The Quiet Landscape of Winter

January 03, 2013

 

A great gift of winter is the encouragement it gives us to settle down, to take time for renewal. As nature cycles through its annual rite of shortened days and deepening, colder nights, we do well to take time apart, even for a few days, to slow down, consider the years that have passed and the one that lies ahead.

I hope that in this season’s flurry of parties and feasting, there have been moments of quiet reflection for you. These snowbound days are nature’s incentive to follow the bear into the cave of repose and contemplation. Even if just for a few days, we are better for it.

Winter provides a landscape for the quiet eye. Snow muffles sound, and in like manner, hushes the cacophony of the visual. Fields of stubble, gleaned crops, and manured soils are blanketed with undulating waves of whiteness. Roadside ditches, bracken, and stone walls are drifted into memory. The litter of the forest floor is smoothed over. The eye, like the ear, is invited into a quieter space.

Winter provides opportunity to see the world anew. Take time time this week to look about and really behold this change. This is a different vista than we experienced two weeks ago. Let your eye take it in. Revel in it.

Twenty years ago, in just such a season, I was headed to work and passed a neighbor’s pond. Well. I say it was a pond, because I passed it every day and knew a pond was there. That day, however, the pond wasn’t there. Gone was the berm that arced across the lip of the field; gone, too, was the water and its reflection of sky. All I really saw was a blanket of white. In the flat light of early morning there wasn’t even the slightest sense of the snow’s surface, no sign of near and far. Only the familiar lines of our neighbors’ home assured me I was in the right spot. Snow had erased the pond!

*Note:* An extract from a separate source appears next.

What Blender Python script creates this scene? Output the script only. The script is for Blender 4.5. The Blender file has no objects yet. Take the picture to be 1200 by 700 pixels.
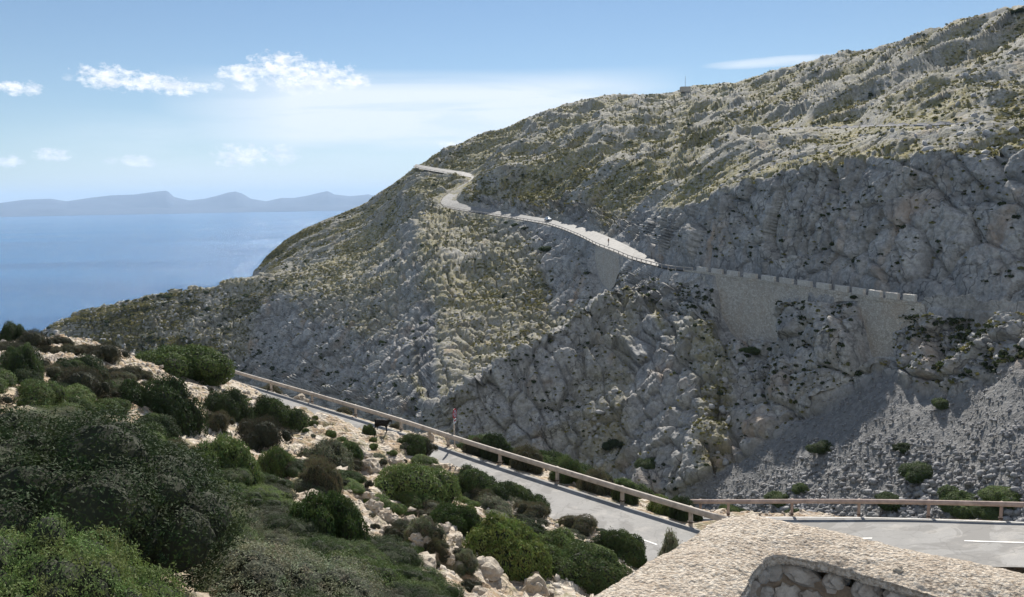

I slowed the car and proceeded into the driveway. For the next 15 to 20 minutes I trudged amidst drifted whiteness with my camera and a moderate telephoto lens. Framing the scene from one angle I was able to isolate the absent pond, separating it from a small shed in the foreground and a treeline some distance to the back. 

To my left, atop snow where, in my memory, the berm of grass still framed the pond, sat three Adirondack chairs. Gone were the flat surfaces of arm and seat slat. Gone too, were the evenly cut edges of the lower back legs. Like the pond and the earth, these three chairs, too, were slowly disappearing.

Before all vestige of the world I had known was removed, I photographed the scene. Carefully lowering my lens to a point just below the treeline, I removed it also from the frame, leaving just these three vanishing remnants from another time.

This is the pared down, simplified, quieted view of winter.